Before 2017, taxpayers had to live with something known as “the marriage penalty.”  In a perfect world, when two people file a joint tax return, they should move into higher tax brackets at twice the income of individual taxpayers—right?  But for most of the years that the tax code has existed, the tax bracket thresholds for joint filers were considerably much less than twice the bracket thresholds for single ones.

The marriage penalty has been largely eliminated for most taxpayers.  Today, single filers move into the 24% tax bracket at $86,375 of income (the tax writers don’t seem to be big fans of even numbers), and joint filers enter the 24% bracket at exactly twice that amount: $172,750.  Single filers enter the 35% bracket at $209,425 of income, while joint filers get there when their income reaches $418,850.
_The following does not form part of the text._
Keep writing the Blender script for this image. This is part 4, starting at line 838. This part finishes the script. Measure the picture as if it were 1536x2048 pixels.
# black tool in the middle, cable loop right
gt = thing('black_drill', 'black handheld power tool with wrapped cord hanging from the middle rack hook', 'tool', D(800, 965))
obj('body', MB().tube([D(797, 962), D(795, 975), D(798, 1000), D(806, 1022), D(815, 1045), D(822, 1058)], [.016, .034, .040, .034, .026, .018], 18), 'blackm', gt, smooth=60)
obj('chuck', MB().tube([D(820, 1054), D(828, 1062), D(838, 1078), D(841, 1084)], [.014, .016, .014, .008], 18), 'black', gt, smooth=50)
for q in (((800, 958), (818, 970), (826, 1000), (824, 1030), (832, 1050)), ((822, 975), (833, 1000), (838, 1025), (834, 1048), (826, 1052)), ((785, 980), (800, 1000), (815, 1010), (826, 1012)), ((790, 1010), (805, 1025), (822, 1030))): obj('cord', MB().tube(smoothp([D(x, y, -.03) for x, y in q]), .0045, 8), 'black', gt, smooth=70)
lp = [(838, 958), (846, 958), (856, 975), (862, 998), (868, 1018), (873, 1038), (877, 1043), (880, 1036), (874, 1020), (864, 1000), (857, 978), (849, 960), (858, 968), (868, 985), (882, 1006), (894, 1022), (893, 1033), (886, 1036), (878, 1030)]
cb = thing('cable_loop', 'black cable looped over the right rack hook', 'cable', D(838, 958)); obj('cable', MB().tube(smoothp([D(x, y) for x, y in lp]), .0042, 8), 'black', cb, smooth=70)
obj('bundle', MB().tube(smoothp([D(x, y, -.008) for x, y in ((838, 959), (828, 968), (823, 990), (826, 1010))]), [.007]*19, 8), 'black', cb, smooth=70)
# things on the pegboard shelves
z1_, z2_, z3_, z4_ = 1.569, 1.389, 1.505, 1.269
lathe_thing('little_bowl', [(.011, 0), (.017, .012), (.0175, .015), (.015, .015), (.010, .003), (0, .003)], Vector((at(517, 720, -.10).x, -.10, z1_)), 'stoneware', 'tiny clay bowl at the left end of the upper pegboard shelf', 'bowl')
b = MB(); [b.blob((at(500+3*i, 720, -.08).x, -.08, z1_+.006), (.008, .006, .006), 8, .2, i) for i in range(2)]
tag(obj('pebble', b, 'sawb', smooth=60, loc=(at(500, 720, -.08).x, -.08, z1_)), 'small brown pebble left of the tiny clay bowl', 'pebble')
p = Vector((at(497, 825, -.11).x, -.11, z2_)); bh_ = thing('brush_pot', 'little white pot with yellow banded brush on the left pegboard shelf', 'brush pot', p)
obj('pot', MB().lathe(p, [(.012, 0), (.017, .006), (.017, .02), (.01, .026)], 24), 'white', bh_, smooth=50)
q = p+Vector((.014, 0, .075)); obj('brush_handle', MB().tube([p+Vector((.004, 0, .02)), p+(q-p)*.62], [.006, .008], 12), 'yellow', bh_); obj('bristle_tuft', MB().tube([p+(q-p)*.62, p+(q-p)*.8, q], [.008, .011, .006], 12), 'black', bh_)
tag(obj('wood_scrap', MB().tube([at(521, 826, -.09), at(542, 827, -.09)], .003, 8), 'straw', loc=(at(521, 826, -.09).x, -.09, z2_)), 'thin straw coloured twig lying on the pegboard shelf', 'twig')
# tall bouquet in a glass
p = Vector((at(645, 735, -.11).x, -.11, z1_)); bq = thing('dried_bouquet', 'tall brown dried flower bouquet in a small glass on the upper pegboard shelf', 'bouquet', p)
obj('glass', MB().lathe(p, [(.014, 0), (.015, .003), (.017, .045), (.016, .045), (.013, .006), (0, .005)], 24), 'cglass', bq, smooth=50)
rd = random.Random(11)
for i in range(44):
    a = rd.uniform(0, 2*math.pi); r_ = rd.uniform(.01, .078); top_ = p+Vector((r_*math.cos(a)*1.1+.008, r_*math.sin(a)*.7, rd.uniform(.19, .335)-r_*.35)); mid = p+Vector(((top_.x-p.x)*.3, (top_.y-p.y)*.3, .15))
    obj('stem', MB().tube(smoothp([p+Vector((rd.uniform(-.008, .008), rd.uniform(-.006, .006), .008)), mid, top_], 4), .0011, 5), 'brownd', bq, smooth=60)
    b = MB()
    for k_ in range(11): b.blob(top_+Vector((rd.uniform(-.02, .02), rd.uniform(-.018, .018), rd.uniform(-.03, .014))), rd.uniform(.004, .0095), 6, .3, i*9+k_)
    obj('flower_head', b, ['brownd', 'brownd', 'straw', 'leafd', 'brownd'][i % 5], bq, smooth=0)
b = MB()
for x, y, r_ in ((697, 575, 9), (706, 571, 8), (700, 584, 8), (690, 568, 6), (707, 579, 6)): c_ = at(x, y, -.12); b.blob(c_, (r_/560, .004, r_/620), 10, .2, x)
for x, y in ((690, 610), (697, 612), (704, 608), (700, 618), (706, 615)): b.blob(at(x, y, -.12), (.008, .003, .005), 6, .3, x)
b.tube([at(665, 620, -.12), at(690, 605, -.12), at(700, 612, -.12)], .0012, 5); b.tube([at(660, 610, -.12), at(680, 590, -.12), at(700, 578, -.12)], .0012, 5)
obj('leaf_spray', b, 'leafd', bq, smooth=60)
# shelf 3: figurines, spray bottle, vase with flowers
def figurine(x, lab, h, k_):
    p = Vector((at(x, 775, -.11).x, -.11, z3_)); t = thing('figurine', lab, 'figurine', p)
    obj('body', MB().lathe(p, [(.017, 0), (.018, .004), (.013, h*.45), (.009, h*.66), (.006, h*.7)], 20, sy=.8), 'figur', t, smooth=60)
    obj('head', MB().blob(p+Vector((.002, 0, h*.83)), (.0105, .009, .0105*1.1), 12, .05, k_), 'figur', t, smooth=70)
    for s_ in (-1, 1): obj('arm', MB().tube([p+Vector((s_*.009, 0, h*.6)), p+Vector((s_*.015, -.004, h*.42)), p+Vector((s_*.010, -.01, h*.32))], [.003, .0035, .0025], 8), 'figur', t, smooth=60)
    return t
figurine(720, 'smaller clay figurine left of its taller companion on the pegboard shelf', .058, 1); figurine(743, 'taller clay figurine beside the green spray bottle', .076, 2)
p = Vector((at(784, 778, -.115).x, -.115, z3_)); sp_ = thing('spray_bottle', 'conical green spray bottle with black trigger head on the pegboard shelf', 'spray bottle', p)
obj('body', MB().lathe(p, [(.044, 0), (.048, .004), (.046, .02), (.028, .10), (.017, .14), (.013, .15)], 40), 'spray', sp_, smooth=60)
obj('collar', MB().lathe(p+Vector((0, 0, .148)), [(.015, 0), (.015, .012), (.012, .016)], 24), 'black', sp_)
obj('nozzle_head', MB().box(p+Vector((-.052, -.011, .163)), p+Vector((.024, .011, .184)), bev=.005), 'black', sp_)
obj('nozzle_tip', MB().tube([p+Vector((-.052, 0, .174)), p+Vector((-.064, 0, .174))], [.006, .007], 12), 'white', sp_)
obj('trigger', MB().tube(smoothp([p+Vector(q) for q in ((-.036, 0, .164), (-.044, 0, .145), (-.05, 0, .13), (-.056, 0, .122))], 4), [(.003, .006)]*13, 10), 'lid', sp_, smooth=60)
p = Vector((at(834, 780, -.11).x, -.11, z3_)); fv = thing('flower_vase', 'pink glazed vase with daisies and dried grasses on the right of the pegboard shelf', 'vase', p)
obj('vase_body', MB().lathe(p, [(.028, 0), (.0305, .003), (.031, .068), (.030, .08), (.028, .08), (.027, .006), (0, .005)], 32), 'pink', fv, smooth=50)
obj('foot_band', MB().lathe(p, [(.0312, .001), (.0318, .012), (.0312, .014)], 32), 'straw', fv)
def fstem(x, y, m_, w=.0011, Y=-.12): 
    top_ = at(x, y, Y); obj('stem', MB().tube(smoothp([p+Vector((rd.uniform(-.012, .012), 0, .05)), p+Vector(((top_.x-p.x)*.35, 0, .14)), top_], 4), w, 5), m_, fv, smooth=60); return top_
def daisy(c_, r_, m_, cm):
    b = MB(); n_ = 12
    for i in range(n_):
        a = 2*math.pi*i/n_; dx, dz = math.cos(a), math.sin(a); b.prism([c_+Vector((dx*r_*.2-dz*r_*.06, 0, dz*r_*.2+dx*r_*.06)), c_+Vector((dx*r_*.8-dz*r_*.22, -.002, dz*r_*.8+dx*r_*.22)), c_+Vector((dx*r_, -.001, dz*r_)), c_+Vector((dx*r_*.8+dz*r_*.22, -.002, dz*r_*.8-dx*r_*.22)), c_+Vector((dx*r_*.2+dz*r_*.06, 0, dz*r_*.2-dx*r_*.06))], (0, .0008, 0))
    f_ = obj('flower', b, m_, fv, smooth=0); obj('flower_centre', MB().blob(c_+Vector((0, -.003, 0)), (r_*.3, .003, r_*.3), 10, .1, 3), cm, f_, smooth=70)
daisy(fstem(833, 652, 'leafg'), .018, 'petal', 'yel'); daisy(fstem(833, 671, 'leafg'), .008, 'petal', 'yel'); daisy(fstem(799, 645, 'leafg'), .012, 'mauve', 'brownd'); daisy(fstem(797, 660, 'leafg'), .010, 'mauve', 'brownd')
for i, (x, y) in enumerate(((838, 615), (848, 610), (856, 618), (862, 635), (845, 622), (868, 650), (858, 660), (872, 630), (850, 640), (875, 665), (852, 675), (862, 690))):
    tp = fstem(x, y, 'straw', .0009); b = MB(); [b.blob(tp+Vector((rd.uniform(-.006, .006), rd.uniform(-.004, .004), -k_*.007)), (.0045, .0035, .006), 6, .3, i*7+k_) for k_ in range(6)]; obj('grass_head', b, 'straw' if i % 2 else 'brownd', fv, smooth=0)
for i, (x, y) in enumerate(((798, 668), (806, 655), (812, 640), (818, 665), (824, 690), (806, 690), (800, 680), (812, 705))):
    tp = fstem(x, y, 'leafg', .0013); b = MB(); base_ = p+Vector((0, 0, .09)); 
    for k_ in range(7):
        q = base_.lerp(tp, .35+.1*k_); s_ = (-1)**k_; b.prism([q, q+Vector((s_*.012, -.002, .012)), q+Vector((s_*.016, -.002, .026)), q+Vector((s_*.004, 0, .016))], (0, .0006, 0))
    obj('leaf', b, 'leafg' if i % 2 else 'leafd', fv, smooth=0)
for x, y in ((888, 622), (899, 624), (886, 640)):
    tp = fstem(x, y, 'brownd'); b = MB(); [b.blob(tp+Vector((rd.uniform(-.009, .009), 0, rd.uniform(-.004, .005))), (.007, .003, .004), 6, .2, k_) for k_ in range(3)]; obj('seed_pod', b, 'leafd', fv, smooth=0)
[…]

But here’s where it gets interesting.  Single filers enter the (current) top 37% bracket once their income reaches $523,600, while joint filers start paying at a 37% rate when their reported income is above $628,300.  For those who are somewhat math-challenged, the latter is much less than twice the former.

There are other residues of the marriage penalty still lurking in the tax code.  Single people who receive Social Security retirement benefits pay taxes on those monthly checks when their income exceeds $25,000.  For joint filers, the threshold isn’t $50,000; instead, the taxes start when the couple reaches $32,000 in income.  And single filers above $200,000 in income pay a 0.9% wage surtax and a 3.8% investment income tax.  The joint filer threshold to be hit with these surtaxes is not $400,000; it’s $250,000.  If singles who each earn $125,000 to $200,000 decide to marry, they’ll get hit with these extra taxes that they wouldn’t have had to pay before.

One might think that the tax code would encourage marriage, rather than penalize it.  Instead, since 2017, the various features of our tax system penalize married couples a bit less than they did before—which the less cynical among us should probably count as progress.